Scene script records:
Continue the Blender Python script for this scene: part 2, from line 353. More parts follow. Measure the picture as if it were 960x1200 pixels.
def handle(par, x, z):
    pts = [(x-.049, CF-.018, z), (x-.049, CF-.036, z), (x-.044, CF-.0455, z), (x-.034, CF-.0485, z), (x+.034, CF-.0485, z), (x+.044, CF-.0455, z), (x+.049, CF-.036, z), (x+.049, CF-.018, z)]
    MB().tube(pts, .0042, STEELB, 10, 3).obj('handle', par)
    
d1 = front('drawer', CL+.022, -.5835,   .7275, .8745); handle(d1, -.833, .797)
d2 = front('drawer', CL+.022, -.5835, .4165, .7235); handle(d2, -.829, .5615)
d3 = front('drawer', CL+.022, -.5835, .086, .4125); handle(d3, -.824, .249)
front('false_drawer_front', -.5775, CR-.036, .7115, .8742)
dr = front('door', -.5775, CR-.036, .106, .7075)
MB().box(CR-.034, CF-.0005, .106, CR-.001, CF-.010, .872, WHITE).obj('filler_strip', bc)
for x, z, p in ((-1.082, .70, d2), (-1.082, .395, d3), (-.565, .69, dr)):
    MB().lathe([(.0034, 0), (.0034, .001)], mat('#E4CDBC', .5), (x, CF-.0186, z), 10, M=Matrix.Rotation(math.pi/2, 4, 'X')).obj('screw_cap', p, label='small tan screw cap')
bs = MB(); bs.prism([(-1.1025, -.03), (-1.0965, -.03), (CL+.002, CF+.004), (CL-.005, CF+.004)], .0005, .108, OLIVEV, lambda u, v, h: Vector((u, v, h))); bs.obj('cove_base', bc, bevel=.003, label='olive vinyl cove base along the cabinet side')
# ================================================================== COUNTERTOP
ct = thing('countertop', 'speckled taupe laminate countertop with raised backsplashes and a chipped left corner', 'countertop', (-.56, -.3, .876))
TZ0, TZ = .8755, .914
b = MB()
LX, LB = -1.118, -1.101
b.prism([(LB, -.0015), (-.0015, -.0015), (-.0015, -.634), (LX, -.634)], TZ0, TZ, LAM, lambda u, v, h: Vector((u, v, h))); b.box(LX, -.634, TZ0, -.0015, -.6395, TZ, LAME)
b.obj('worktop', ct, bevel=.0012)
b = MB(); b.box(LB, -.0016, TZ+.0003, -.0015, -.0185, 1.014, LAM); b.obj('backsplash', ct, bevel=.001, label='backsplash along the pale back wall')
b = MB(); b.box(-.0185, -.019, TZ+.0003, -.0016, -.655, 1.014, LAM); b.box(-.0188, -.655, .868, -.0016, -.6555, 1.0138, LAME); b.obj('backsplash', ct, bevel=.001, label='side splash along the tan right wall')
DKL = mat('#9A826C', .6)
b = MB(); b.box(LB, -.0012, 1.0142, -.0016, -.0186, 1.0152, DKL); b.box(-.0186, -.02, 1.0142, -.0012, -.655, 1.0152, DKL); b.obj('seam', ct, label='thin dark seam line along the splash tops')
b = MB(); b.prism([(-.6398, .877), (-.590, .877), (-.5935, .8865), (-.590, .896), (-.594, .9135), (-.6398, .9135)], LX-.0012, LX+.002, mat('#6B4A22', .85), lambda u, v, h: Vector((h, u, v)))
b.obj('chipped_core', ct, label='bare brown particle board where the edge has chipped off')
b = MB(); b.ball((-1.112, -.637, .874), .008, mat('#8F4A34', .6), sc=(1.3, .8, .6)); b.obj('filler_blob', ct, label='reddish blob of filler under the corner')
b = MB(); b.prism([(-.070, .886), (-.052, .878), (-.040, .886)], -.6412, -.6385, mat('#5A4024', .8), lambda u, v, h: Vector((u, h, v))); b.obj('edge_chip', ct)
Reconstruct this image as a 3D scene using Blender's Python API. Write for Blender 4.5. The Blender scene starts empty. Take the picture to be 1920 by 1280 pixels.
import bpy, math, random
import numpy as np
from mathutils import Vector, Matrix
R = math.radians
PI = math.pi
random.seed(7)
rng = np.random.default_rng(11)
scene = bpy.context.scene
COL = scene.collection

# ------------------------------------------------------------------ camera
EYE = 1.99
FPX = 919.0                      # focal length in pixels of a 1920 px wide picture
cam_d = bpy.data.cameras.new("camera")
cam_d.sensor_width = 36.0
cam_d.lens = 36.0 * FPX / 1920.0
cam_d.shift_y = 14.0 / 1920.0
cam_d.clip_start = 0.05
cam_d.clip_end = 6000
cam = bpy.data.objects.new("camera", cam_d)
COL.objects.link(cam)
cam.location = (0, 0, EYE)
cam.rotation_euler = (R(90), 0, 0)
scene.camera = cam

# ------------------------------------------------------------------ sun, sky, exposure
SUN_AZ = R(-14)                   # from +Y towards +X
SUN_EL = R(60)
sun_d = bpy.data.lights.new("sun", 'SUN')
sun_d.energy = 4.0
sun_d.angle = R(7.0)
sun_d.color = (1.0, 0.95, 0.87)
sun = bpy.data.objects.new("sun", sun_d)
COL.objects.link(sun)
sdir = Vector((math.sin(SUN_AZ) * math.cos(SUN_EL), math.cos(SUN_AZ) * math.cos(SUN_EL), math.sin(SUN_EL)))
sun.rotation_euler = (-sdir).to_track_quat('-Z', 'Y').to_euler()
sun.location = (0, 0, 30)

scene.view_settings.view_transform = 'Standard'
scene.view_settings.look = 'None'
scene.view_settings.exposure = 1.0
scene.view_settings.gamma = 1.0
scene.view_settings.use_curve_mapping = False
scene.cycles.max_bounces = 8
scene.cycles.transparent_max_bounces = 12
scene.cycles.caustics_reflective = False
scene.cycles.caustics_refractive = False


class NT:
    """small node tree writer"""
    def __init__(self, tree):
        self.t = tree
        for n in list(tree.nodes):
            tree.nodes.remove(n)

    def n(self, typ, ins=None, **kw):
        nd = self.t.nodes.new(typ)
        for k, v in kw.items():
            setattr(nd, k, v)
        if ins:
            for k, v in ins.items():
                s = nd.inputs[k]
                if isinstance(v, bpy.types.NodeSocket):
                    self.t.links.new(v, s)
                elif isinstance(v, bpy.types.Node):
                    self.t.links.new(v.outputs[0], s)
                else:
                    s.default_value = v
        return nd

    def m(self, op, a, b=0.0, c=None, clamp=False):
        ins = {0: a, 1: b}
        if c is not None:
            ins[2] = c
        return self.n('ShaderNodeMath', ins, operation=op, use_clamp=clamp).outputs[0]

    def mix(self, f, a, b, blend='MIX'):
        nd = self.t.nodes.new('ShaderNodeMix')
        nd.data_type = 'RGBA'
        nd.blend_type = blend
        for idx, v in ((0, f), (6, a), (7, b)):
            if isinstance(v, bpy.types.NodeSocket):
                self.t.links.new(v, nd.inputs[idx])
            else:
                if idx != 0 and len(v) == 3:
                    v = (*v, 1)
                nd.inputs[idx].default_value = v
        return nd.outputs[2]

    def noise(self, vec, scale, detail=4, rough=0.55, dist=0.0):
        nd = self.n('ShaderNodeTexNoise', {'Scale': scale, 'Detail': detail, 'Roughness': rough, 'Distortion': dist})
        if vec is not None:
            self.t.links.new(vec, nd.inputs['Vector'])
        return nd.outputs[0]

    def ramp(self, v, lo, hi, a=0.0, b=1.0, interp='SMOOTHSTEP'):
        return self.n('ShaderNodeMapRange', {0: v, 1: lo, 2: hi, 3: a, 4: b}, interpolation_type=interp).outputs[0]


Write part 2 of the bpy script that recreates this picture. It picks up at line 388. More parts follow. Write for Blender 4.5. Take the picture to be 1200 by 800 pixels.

- _Work required_:
Quote each line of the data above exactly as written.

- _Result of this task_:
Continue the Blender Python script for this scene: part 2, from line 353. More parts follow. Measure the picture as if it were 960x1200 pixels.
def handle(par, x, z):
    pts = [(x-.049, CF-.018, z), (x-.049, CF-.036, z), (x-.044, CF-.0455, z), (x-.034, CF-.0485, z), (x+.034, CF-.0485, z), (x+.044, CF-.0455, z), (x+.049, CF-.036, z), (x+.049, CF-.018, z)]
    MB().tube(pts, .0042, STEELB, 10, 3).obj('handle', par)
    
d1 = front('drawer', CL+.022, -.5835,   .7275, .8745); handle(d1, -.833, .797)
d2 = front('drawer', CL+.022, -.5835, .4165, .7235); handle(d2, -.829, .5615)
d3 = front('drawer', CL+.022, -.5835, .086, .4125); handle(d3, -.824, .249)
front('false_drawer_front', -.5775, CR-.036, .7115, .8742)
dr = front('door', -.5775, CR-.036, .106, .7075)
MB().box(CR-.034, CF-.0005, .106, CR-.001, CF-.010, .872, WHITE).obj('filler_strip', bc)
for x, z, p in ((-1.082, .70, d2), (-1.082, .395, d3), (-.565, .69, dr)):
    MB().lathe([(.0034, 0), (.0034, .001)], mat('#E4CDBC', .5), (x, CF-.0186, z), 10, M=Matrix.Rotation(math.pi/2, 4, 'X')).obj('screw_cap', p, label='small tan screw cap')
bs = MB(); bs.prism([(-1.1025, -.03), (-1.0965, -.03), (CL+.002, CF+.004), (CL-.005, CF+.004)], .0005, .108, OLIVEV, lambda u, v, h: Vector((u, v, h))); bs.obj('cove_base', bc, bevel=.003, label='olive vinyl cove base along the cabinet side')
# ================================================================== COUNTERTOP
ct = thing('countertop', 'speckled taupe laminate countertop with raised backsplashes and a chipped left corner', 'countertop', (-.56, -.3, .876))
TZ0, TZ = .8755, .914
b = MB()
LX, LB = -1.118, -1.101
b.prism([(LB, -.0015), (-.0015, -.0015), (-.0015, -.634), (LX, -.634)], TZ0, TZ, LAM, lambda u, v, h: Vector((u, v, h))); b.box(LX, -.634, TZ0, -.0015, -.6395, TZ, LAME)
b.obj('worktop', ct, bevel=.0012)
b = MB(); b.box(LB, -.0016, TZ+.0003, -.0015, -.0185, 1.014, LAM); b.obj('backsplash', ct, bevel=.001, label='backsplash along the pale back wall')
b = MB(); b.box(-.0185, -.019, TZ+.0003, -.0016, -.655, 1.014, LAM); b.box(-.0188, -.655, .868, -.0016, -.6555, 1.0138, LAME); b.obj('backsplash', ct, bevel=.001, label='side splash along the tan right wall')
DKL = mat('#9A826C', .6)
b = MB(); b.box(LB, -.0012, 1.0142, -.0016, -.0186, 1.0152, DKL); b.box(-.0186, -.02, 1.0142, -.0012, -.655, 1.0152, DKL); b.obj('seam', ct, label='thin dark seam line along the splash tops')
b = MB(); b.prism([(-.6398, .877), (-.590, .877), (-.5935, .8865), (-.590, .896), (-.594, .9135), (-.6398, .9135)], LX-.0012, LX+.002, mat('#6B4A22', .85), lambda u, v, h: Vector((h, u, v)))
b.obj('chipped_core', ct, label='bare brown particle board where the edge has chipped off')
b = MB(); b.ball((-1.112, -.637, .874), .008, mat('#8F4A34', .6), sc=(1.3, .8, .6)); b.obj('filler_blob', ct, label='reddish blob of filler under the corner')
b = MB(); b.prism([(-.070, .886), (-.052, .878), (-.040, .886)], -.6412, -.6385, mat('#5A4024', .8), lambda u, v, h: Vector((u, h, v))); b.obj('edge_chip', ct)
Reconstruct this image as a 3D scene using Blender's Python API. Write for Blender 4.5. The Blender scene starts empty. Take the picture to be 1920 by 1280 pixels.
import bpy, math, random
import numpy as np
from mathutils import Vector, Matrix
R = math.radians
PI = math.pi
random.seed(7)
rng = np.random.default_rng(11)
scene = bpy.context.scene
COL = scene.collection

# ------------------------------------------------------------------ camera
EYE = 1.99
FPX = 919.0                      # focal length in pixels of a 1920 px wide picture
cam_d = bpy.data.cameras.new("camera")
cam_d.sensor_width = 36.0
cam_d.lens = 36.0 * FPX / 1920.0
cam_d.shift_y = 14.0 / 1920.0
cam_d.clip_start = 0.05
cam_d.clip_end = 6000
cam = bpy.data.objects.new("camera", cam_d)
COL.objects.link(cam)
cam.location = (0, 0, EYE)
cam.rotation_euler = (R(90), 0, 0)
scene.camera = cam

# ------------------------------------------------------------------ sun, sky, exposure
SUN_AZ = R(-14)                   # from +Y towards +X
SUN_EL = R(60)
sun_d = bpy.data.lights.new("sun", 'SUN')
sun_d.energy = 4.0
sun_d.angle = R(7.0)
sun_d.color = (1.0, 0.95, 0.87)
sun = bpy.data.objects.new("sun", sun_d)
COL.objects.link(sun)
sdir = Vector((math.sin(SUN_AZ) * math.cos(SUN_EL), math.cos(SUN_AZ) * math.cos(SUN_EL), math.sin(SUN_EL)))
sun.rotation_euler = (-sdir).to_track_quat('-Z', 'Y').to_euler()
sun.location = (0, 0, 30)

scene.view_settings.view_transform = 'Standard'
scene.view_settings.look = 'None'
scene.view_settings.exposure = 1.0
scene.view_settings.gamma = 1.0
scene.view_settings.use_curve_mapping = False
scene.cycles.max_bounces = 8
scene.cycles.transparent_max_bounces = 12
scene.cycles.caustics_reflective = False
scene.cycles.caustics_refractive = False


class NT:
    """small node tree writer"""
    def __init__(self, tree):
        self.t = tree
        for n in list(tree.nodes):
            tree.nodes.remove(n)

    def n(self, typ, ins=None, **kw):
        nd = self.t.nodes.new(typ)
        for k, v in kw.items():
            setattr(nd, k, v)
        if ins:
            for k, v in ins.items():
                s = nd.inputs[k]
                if isinstance(v, bpy.types.NodeSocket):
                    self.t.links.new(v, s)
                elif isinstance(v, bpy.types.Node):
                    self.t.links.new(v.outputs[0], s)
                else:
                    s.default_value = v
        return nd

    def m(self, op, a, b=0.0, c=None, clamp=False):
        ins = {0: a, 1: b}
        if c is not None:
            ins[2] = c
        return self.n('ShaderNodeMath', ins, operation=op, use_clamp=clamp).outputs[0]

    def mix(self, f, a, b, blend='MIX'):
        nd = self.t.nodes.new('ShaderNodeMix')
        nd.data_type = 'RGBA'
        nd.blend_type = blend
        for idx, v in ((0, f), (6, a), (7, b)):
            if isinstance(v, bpy.types.NodeSocket):
                self.t.links.new(v, nd.inputs[idx])
            else:
                if idx != 0 and len(v) == 3:
                    v = (*v, 1)
                nd.inputs[idx].default_value = v
        return nd.outputs[2]

    def noise(self, vec, scale, detail=4, rough=0.55, dist=0.0):
        nd = self.n('ShaderNodeTexNoise', {'Scale': scale, 'Detail': detail, 'Roughness': rough, 'Distortion': dist})
        if vec is not None:
            self.t.links.new(vec, nd.inputs['Vector'])
        return nd.outputs[0]

    def ramp(self, v, lo, hi, a=0.0, b=1.0, interp='SMOOTHSTEP'):
        return self.n('ShaderNodeMapRange', {0: v, 1: lo, 2: hi, 3: a, 4: b}, interpolation_type=interp).outputs[0]


Write part 2 of the bpy script that recreates this picture. It picks up at line 388. More parts follow. Write for Blender 4.5. Take the picture to be 1200 by 800 pixels.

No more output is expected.